Exercise prompt: Everything in the listing below from the line containing "Build this scene" through the line containing "def rgb(r, g, b): return" should be repeated exactly; leave out every other line.

Data for this exercise:

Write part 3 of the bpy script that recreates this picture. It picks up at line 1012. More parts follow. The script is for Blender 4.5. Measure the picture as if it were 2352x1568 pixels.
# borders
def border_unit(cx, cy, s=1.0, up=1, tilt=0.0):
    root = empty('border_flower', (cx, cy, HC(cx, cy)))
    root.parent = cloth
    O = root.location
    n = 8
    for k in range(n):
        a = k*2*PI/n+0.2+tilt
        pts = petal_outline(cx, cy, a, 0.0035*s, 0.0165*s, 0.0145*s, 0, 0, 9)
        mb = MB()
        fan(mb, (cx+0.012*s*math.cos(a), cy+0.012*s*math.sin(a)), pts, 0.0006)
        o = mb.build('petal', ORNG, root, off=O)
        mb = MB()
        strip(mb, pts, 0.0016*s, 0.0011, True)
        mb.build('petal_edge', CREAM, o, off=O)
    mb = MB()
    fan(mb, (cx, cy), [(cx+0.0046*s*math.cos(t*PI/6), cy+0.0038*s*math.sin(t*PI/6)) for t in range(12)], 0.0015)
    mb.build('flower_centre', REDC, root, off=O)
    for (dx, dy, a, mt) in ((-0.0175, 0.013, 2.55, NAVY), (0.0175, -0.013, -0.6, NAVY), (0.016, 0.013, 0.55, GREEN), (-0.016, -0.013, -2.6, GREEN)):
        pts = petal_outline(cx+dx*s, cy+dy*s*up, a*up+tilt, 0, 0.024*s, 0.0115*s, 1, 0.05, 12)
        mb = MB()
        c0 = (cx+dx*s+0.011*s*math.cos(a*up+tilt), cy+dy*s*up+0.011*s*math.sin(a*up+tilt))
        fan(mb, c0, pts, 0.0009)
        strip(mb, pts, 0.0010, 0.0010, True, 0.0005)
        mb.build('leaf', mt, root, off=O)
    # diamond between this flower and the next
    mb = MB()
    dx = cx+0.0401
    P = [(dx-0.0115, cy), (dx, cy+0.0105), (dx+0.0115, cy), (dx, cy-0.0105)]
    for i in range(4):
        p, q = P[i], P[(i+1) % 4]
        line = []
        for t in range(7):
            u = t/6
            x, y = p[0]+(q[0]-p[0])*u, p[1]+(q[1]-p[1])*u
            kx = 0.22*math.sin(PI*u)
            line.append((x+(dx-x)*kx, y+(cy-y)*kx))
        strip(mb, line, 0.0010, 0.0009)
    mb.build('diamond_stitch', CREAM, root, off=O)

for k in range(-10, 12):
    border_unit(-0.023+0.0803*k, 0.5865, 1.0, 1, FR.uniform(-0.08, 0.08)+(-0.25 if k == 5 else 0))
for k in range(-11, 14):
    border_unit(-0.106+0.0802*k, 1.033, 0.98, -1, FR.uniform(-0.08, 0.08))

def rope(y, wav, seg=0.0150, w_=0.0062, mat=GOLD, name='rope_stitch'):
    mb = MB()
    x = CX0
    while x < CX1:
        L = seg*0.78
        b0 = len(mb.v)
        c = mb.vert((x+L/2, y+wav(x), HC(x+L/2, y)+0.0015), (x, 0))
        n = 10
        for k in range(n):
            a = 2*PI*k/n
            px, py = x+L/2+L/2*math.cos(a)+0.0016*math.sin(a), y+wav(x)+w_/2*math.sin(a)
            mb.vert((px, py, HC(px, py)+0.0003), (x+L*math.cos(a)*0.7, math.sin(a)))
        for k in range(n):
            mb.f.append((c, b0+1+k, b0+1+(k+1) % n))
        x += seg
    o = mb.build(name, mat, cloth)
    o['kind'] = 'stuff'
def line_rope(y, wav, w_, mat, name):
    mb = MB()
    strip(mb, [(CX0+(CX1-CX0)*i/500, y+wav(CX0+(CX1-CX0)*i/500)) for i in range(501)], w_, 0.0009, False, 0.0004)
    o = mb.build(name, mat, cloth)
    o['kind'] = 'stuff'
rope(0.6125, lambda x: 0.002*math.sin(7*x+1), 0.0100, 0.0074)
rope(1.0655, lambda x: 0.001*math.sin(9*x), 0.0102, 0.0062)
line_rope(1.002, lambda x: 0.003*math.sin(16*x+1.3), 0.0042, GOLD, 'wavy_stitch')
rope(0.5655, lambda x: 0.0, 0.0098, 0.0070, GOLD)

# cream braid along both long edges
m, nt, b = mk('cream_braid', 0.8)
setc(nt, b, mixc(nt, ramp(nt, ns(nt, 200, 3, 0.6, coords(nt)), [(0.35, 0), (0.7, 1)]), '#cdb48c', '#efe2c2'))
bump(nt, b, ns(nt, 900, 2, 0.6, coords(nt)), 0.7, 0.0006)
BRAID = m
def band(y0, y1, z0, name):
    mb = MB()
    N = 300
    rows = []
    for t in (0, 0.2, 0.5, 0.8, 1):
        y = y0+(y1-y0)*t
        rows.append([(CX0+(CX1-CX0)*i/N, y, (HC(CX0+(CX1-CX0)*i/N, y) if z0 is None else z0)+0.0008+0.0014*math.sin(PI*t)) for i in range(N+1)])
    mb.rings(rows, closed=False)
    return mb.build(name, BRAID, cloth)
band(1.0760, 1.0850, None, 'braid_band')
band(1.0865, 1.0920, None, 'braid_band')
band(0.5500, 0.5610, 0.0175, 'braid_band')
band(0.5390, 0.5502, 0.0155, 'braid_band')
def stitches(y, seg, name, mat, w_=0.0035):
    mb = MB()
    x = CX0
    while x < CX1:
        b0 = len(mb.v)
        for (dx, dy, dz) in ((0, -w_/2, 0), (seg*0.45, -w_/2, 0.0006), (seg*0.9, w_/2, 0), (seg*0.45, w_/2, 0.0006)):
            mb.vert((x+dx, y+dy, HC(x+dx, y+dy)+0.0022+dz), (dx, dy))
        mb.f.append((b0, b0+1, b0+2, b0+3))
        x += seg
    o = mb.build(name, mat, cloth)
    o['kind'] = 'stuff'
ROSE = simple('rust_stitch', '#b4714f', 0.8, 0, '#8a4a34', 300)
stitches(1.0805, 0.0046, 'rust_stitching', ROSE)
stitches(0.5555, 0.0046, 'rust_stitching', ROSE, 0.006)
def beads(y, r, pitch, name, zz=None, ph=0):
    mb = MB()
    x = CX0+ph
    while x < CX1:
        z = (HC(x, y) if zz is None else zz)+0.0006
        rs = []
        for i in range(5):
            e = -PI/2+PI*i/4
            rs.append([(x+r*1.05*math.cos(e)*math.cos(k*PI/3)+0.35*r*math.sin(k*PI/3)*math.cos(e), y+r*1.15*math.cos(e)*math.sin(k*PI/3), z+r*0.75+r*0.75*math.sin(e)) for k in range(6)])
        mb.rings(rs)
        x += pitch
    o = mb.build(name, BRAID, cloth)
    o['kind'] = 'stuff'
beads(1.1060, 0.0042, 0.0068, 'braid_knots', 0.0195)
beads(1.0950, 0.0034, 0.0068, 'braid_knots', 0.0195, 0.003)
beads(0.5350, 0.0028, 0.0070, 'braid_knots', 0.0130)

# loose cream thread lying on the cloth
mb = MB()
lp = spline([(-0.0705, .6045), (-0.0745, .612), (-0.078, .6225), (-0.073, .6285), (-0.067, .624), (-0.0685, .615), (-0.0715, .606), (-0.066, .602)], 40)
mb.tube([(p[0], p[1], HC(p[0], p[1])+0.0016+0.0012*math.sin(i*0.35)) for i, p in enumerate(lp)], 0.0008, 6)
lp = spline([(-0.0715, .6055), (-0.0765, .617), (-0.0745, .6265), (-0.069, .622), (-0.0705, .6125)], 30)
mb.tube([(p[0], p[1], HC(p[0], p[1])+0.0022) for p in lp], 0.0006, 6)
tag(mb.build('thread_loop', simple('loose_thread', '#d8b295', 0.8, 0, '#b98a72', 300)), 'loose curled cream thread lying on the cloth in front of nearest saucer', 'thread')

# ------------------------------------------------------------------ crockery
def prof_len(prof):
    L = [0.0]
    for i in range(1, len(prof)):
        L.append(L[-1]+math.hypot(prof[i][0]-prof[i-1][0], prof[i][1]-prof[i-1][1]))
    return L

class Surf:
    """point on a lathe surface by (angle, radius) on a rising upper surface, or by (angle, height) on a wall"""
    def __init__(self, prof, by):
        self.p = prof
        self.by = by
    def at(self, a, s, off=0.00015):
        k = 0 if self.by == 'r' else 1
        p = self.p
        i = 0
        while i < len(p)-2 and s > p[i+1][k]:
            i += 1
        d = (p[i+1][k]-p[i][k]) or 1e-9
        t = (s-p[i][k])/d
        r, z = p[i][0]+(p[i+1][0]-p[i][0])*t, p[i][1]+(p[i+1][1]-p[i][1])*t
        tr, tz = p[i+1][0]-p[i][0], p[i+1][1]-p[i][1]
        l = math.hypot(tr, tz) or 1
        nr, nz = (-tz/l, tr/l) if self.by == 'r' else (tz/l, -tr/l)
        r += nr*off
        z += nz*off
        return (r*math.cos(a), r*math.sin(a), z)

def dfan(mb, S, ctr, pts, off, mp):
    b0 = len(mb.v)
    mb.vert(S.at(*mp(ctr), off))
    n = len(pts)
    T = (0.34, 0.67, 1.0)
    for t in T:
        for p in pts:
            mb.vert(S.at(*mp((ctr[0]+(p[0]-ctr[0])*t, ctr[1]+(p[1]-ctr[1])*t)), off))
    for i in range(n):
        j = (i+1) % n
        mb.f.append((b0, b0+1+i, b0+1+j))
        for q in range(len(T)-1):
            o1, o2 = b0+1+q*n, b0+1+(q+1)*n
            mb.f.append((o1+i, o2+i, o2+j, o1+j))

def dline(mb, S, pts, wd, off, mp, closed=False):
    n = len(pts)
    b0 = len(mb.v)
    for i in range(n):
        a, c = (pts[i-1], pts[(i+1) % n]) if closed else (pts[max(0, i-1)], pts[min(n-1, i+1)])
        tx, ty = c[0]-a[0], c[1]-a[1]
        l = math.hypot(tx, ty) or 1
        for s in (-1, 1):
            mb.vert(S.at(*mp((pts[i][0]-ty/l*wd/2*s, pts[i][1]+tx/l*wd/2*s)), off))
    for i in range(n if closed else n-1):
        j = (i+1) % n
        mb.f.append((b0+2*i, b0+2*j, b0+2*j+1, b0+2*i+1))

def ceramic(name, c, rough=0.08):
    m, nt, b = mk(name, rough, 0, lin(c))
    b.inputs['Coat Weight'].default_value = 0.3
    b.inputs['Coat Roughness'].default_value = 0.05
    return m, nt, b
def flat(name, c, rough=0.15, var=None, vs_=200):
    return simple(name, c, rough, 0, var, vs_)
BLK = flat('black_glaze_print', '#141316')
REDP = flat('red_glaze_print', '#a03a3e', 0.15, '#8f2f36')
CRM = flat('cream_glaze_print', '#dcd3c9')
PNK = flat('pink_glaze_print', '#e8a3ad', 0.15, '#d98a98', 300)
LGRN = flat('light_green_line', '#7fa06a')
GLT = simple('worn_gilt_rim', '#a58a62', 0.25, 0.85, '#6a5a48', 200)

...

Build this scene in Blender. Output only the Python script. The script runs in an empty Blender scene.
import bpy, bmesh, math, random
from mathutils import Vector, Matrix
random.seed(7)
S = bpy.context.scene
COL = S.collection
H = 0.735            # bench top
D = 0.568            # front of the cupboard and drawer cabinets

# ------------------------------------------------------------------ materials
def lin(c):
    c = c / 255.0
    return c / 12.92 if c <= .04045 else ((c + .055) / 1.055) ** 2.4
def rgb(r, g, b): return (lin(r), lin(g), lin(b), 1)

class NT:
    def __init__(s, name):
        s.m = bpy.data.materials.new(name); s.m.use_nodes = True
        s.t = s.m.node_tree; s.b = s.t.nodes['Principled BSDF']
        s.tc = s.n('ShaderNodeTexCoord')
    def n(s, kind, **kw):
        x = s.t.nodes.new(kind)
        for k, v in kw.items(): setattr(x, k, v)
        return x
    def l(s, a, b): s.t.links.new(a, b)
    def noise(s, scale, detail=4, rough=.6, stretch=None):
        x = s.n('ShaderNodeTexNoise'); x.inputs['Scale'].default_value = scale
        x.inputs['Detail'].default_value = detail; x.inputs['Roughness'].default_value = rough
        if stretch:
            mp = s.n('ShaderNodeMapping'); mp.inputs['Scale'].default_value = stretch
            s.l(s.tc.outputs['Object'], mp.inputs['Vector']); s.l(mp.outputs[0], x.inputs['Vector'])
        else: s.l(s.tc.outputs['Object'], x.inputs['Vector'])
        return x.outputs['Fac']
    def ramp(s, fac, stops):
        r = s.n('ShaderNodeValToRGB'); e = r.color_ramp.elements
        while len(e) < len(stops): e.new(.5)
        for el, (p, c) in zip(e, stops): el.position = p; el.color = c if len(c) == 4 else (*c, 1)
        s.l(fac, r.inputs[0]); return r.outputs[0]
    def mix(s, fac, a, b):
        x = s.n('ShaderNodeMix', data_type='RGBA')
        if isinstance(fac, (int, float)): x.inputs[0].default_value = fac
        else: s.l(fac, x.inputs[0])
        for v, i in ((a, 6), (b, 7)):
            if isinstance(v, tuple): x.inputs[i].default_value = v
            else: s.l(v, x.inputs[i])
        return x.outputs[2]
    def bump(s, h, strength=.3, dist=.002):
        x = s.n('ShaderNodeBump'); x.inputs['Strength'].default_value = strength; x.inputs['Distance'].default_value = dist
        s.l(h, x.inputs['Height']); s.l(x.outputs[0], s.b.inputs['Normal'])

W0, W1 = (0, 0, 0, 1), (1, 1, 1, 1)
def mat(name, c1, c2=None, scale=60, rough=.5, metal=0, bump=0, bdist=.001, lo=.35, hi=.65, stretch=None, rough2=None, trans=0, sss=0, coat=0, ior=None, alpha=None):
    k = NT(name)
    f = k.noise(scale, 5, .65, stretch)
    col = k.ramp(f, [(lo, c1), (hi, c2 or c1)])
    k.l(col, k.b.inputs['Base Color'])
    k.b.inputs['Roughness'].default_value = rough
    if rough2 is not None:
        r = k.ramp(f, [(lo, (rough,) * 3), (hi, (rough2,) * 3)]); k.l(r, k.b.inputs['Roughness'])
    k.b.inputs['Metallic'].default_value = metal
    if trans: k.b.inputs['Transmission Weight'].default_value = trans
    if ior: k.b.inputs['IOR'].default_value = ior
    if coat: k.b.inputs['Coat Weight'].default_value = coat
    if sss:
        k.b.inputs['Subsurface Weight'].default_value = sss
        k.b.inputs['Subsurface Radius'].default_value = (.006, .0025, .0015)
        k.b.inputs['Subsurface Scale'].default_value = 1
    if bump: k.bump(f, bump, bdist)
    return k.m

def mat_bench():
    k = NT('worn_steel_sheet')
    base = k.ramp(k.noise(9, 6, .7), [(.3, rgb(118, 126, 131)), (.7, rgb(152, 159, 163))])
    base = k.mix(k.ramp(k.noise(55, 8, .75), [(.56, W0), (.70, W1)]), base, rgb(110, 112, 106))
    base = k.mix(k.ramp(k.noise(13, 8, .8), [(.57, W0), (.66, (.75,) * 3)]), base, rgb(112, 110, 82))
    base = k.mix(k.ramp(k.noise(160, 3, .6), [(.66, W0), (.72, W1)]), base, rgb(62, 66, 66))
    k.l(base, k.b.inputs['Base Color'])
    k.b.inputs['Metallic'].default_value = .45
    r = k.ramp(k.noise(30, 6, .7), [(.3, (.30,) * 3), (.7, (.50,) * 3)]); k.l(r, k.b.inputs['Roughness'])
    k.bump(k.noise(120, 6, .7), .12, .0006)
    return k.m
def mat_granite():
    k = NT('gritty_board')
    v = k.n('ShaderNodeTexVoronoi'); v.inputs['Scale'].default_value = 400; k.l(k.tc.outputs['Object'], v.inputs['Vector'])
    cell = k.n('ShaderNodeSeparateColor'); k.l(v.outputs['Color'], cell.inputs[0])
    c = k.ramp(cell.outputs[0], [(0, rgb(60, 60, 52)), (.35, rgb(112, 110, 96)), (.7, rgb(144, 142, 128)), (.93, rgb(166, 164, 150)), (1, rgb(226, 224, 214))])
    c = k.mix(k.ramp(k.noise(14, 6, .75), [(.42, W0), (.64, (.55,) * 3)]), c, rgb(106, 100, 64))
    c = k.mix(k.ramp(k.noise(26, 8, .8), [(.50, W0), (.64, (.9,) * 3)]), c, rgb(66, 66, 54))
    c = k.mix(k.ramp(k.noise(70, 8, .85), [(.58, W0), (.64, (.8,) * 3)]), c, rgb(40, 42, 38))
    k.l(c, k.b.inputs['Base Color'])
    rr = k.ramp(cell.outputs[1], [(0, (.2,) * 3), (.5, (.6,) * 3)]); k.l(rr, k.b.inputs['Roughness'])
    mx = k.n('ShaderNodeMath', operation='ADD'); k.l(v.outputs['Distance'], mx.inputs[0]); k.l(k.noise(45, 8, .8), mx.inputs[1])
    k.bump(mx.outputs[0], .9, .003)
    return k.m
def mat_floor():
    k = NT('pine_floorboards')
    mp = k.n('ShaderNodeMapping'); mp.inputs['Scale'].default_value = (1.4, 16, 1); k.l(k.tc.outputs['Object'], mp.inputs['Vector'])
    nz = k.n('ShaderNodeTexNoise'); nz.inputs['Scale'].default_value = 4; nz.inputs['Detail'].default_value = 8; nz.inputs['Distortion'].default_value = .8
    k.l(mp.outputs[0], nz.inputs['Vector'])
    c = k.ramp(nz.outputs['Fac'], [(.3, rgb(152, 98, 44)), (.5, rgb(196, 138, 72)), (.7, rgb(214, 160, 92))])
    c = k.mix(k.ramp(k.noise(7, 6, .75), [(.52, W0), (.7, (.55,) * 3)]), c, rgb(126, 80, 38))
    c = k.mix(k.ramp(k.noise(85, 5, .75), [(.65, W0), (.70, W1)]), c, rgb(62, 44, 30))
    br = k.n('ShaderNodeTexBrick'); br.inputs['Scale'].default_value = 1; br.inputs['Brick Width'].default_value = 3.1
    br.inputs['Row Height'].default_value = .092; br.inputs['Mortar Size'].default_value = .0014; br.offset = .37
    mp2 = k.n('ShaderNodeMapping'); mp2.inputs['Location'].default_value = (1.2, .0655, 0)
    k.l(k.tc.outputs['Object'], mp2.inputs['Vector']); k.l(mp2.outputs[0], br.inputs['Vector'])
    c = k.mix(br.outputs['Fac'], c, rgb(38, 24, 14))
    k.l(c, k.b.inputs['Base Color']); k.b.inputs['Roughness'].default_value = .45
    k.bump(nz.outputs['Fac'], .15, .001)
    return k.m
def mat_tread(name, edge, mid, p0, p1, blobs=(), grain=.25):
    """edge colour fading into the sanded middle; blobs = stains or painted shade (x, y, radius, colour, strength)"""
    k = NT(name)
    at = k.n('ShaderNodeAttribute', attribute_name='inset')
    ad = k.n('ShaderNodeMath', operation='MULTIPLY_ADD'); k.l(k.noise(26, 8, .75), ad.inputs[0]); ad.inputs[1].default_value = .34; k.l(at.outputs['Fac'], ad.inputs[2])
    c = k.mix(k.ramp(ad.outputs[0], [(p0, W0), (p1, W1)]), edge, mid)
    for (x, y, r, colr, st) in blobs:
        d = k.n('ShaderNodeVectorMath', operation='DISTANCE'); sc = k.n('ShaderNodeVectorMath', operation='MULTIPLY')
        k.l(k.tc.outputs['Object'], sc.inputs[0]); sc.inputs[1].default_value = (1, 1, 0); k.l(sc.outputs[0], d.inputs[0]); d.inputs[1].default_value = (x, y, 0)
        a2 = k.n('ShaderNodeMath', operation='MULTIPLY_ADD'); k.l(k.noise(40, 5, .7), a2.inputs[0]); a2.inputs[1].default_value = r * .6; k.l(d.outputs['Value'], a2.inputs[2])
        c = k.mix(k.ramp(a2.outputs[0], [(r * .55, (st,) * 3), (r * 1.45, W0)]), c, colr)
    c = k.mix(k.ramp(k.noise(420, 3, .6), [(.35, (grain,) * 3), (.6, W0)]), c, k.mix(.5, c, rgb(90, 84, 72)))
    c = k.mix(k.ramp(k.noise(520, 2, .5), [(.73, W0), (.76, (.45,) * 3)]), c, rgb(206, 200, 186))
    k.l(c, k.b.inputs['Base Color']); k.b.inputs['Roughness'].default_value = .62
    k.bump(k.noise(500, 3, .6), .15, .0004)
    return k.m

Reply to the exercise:
Build this scene in Blender. Output only the Python script. The script runs in an empty Blender scene.
import bpy, bmesh, math, random
from mathutils import Vector, Matrix
random.seed(7)
S = bpy.context.scene
COL = S.collection
H = 0.735            # bench top
D = 0.568            # front of the cupboard and drawer cabinets

# ------------------------------------------------------------------ materials
def lin(c):
    c = c / 255.0
    return c / 12.92 if c <= .04045 else ((c + .055) / 1.055) ** 2.4
def rgb(r, g, b): return (lin(r), lin(g), lin(b), 1)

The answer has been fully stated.